Mieux organiser la collecte des D3E permettrait ainsi d'éviter ces vols, mais aussi de mieux recycler et éviter l'accumulation des déchets. Car le taux de recyclage de ces appareils est de seulement 17,4% selon un rapport de l'ONU. "La collecte est insuffisante, pas en raison du cadre réglementaire, mais parce qu'il n'y a pas de mobilisation des citoyens pour s'occuper de la fin de vie de leurs appareils", détaille Bela Loto en insistant sur la nécessité de mieux informer sur le tri des déchets électroniques. "Il y a une méconnaissance des règles, notamment celle du 'un pour un' qui oblige les enseignes à reprendre un produit ancien pour tout achat d'un produit neuf. Ce n'est pas une faveur lorsque c'est proposé, c'est la loi". 

Le recyclage est d'autant plus important qu'un téléphone ou une tablette comporte de nombreux matériaux précieux. "Une tonne de téléphones portables mis au rebut est plus riche en or qu'une tonne de minerai d'or brut", avait ainsi estimé en 2021 le Dr Ruediger Kuehr, directeur du programme Cycles durables (SCYCLE) de l'ONU. 

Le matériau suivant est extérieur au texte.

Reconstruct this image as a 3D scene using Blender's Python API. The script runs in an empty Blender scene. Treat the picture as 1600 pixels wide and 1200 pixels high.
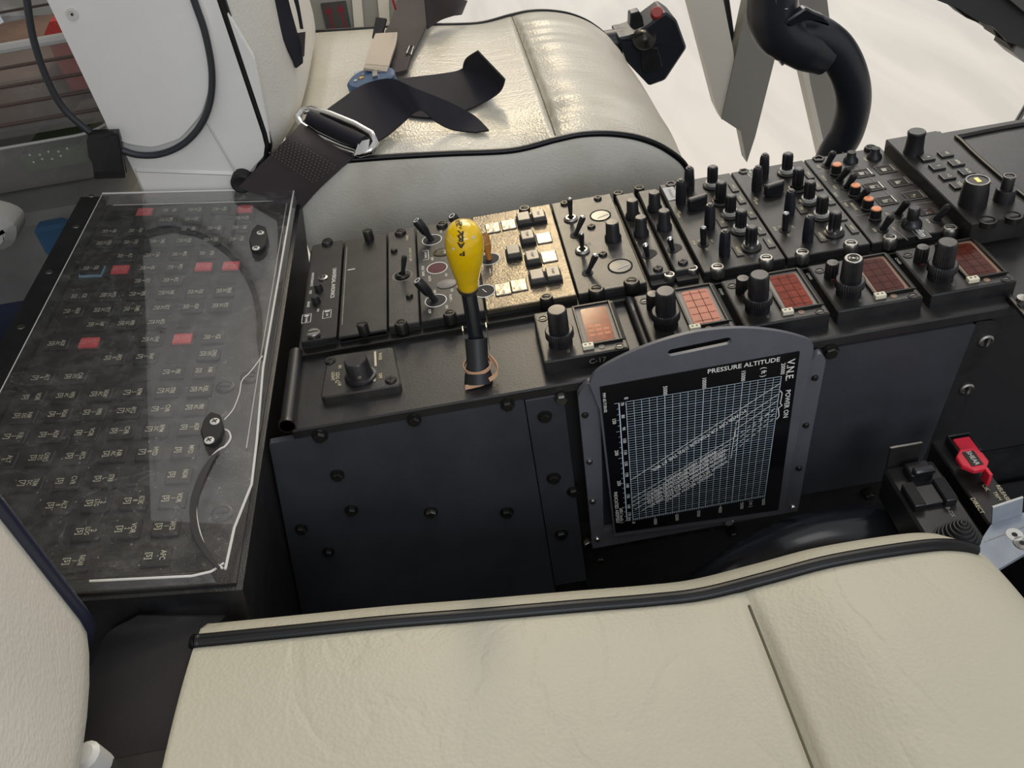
import bpy, bmesh, math, random
from mathutils import Vector, Matrix
random.seed(7)
sc = bpy.context.scene
COL = sc.collection

# ---------------------------------------------------------------- camera
# metres; +x = nose of the helicopter, +y = across to the far seat, +z = up
RC = ((0.985343200, -0.110759304, -0.129734941),
      (-0.170583638, -0.639896063, -0.749289164),
      (-0.000026132, 0.760437641, -0.649410959))      # rows: image right, image down, view direction
FPX = 1367.75
CAM = Vector((0, 0, 0.995))
cam_d = bpy.data.cameras.new('camera')
cam = bpy.data.objects.new('camera', cam_d)
COL.objects.link(cam)
r, d, v = (Vector(a) for a in RC)
m = Matrix((r, -d, -v)).transposed().to_4x4()
m.translation = CAM
cam.matrix_world = m
cam_d.sensor_fit = 'HORIZONTAL'
cam_d.sensor_width = 36.0
cam_d.lens = 36.0 * FPX / 1600.0
cam_d.clip_start = 0.02
cam_d.clip_end = 100
sc.camera = cam

# ---------------------------------------------------------------- world and lights
w = bpy.data.worlds.new('world'); sc.world = w; w.use_nodes = True
nt = w.node_tree; nt.nodes.clear()
out = nt.nodes.new('ShaderNodeOutputWorld'); bg = nt.nodes.new('ShaderNodeBackground')
tc = nt.nodes.new('ShaderNodeTexCoord'); sep = nt.nodes.new('ShaderNodeSeparateXYZ')
rmp = nt.nodes.new('ShaderNodeValToRGB')
nt.links.new(tc.outputs['Generated'], sep.inputs[0])
mr = nt.nodes.new('ShaderNodeMapRange'); mr.inputs['From Min'].default_value = -1; mr.inputs['From Max'].default_value = 1
nt.links.new(sep.outputs['Z'], mr.inputs['Value'])
nt.links.new(mr.outputs[0], rmp.inputs[0])
els = rmp.color_ramp.elements
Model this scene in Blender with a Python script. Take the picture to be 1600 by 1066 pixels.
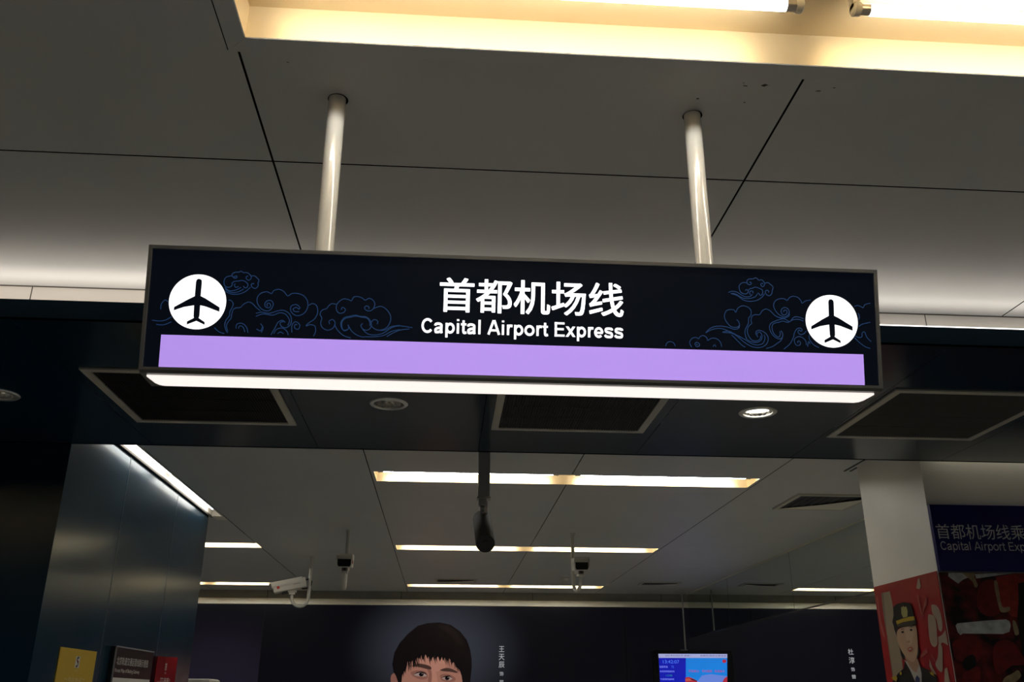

"Intégrés dans un million de téléphones portables, par exemple, se trouvent 24 kg d'or, 16.000 kg de cuivre, 350 kg d'argent et 14 kg de palladium, des ressources qui pourraient être récupérées et réintroduites dans le cycle de production. Et si nous ne parvenons pas à recycler ces matériaux, de nouvelles fournitures doivent être extraites, ce qui nuit à l'environnement", avait ainsi estimé le chercheur. Un véritable défi quand on sait que le recyclage de ces matériaux est particulièrement difficile : "Presque la moitié des métaux qui sont dans un smartphone, qui en compte une cinquantaine, n’est recyclable qu’à hauteur de 1%", précise Bela Loto qui milite pour une meilleure réutilisation des appareils et un reconditionnement local pour limiter l'empreinte écologique de nos équipements électroniques.